Of course, the folks at Trinity Yachts are not the only big-time fans of LNG. More to the point, some three years ago, Monaco-based Stephano Pastrovich, the designer behind the trend-setting WallyPower 118 and other Wally vessels, introduced a 325-foot, dual-fuel LNG yacht that Italian shipyard Fincantieri (which has launched a number of LNG-powered commercial vessels over the past few years) was prepared to build—Pastrovich calls her Xvintage.

“But at that time and even today,” he told me on the telephone a few days before I hit the trail for Port Fourchon, “there are no regulations or standards for fueling such a yacht, and not so much infrastructure—and this makes buyers uncomfortable. The superyacht market is very conservative. So no one wants to be first to try LNG, even though there are no technical reasons why it will not succeed, especially in Europe where LNG for marine use is perhaps more accepted and available right now. So sadly we have never built the yacht yet.”

I watched the Energy’s LNG bunkering operation from both her wheelhouse and the control module in her engine room. With chief engineer Dwain Brooks and his engineering team gravely but calmly overseeing the entire thing, the transfer of approximately 20,000 gallons of cryogenic fluid from the two trucks took just about three hours. The process seemed to go smoothly.

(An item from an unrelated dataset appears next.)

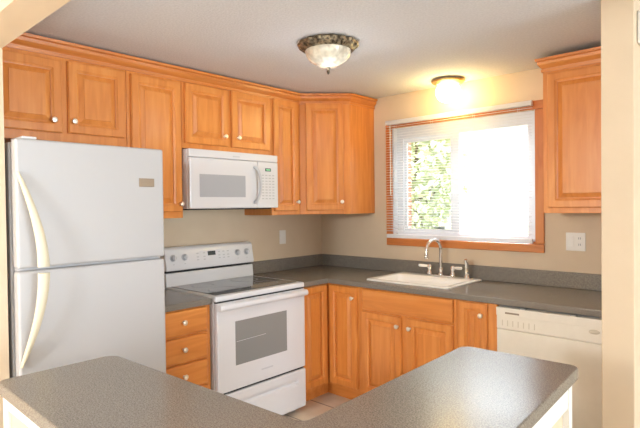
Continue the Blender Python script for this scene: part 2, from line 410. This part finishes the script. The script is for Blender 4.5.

A rendering of Harvey Gulf International’s new $25 million LNG bunkering facility at Port Fourchon. Soon to be fully operational, according to Harvey,  it is the first such facility in the U.S.

But then, at its conclusion, the same issues that pestered Pastrovich were starting to pester me—exactly how, in the absence of sanctioned, standardized procedures, would a yacht’s crew be able to safely deal with a bunkering operation that entails temperatures of -260 degrees F? And where exactly would such bunkering take place?

With the can-do attitude that characterizes oilfield guys the world over, Detillier made short work of both concerns during a meal we shared with the Energy’s crew shortly before my departure. “Think about it, Bill” he said, “Right now, with the boats and this new bunkering facility, Harvey’s got a very, very substantial amount of money invested in LNG. So trust me, man. The regulations and the infrastructure—they’re gonna come.”

 “Good point,” I replied, as the peach cobbler came around, “And hey, once you guys get LNG going big-time in the oilfield, I can certainly see yachts  comin’ next.”